Acoustic radiation-based optimization of the placement of actuators for active control of noise transmitted through plates

Abstract

Active Structural Acoustic Control (ASAC) is mostly performed using a passive noise barrier, vibration actuators, sensors and a control system. ASAC reduces or alters the vibration of the barrier structure in a way that blocks the noise propagation through it. However, it is crucial that the actuators are appropriately arranged to be able to effectively control the vibration of the barrier. If the actuators were not optimally arranged, then certain modes of the structure may be uncontrollable, or require a very high control effort.
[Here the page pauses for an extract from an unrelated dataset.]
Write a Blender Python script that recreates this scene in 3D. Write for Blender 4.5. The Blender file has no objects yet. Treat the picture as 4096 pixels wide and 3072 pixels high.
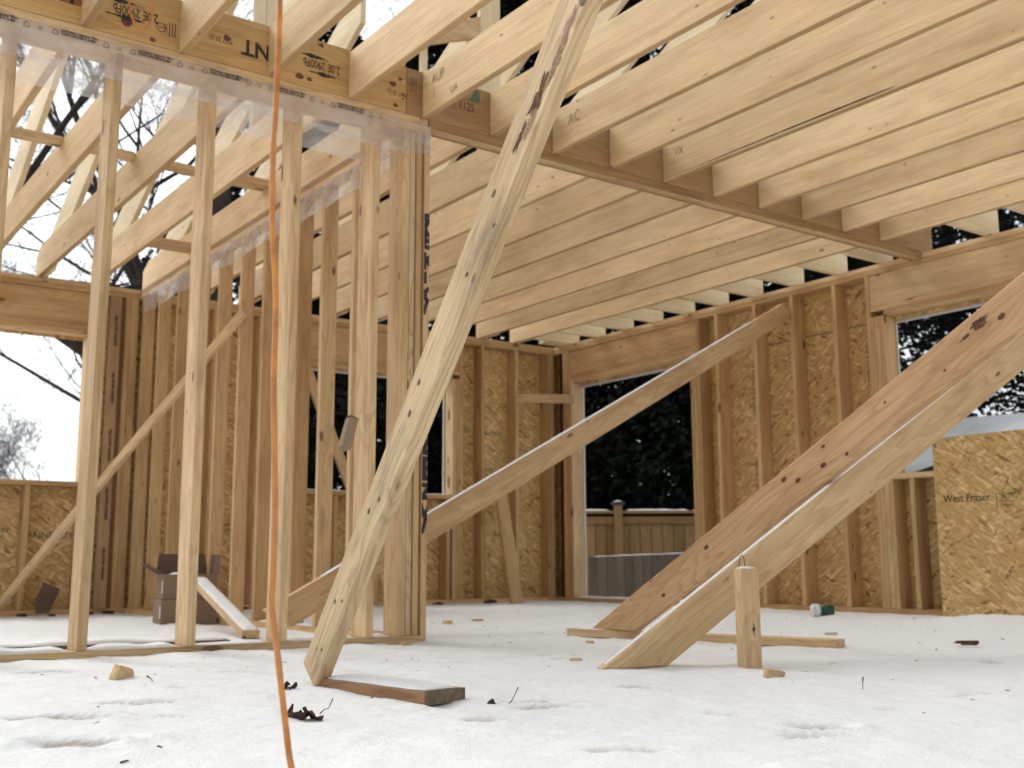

Hence, the locations of the actuators should be determined by a careful optimization process employing a model of the structure. A common approach is to maximize the controllability of the system over a defined frequency range of operation. However, such an optimisation procedure often results in a solution that considers numerous vibration modes, only some of which are acoustically-relevant. That is, certain structural modes may vibrate considerably, but their contribution to the noise transmission and radiation would be negligible. Therefore, in the presented research a new acoustic radiation-based approach to the optimisation of the arrangement of actuators is proposed. A model of acoustic radiation is introduced and new cost functions are formulated to focus on modes that strongly contribute to noise transmission or radiation by the noise barrier. For the considered system, this enables an increase in the controllability measure of more than 5 dB for acoustically-relevant modes, which is similar to the level of improvement achieved when the number of actuators is doubled.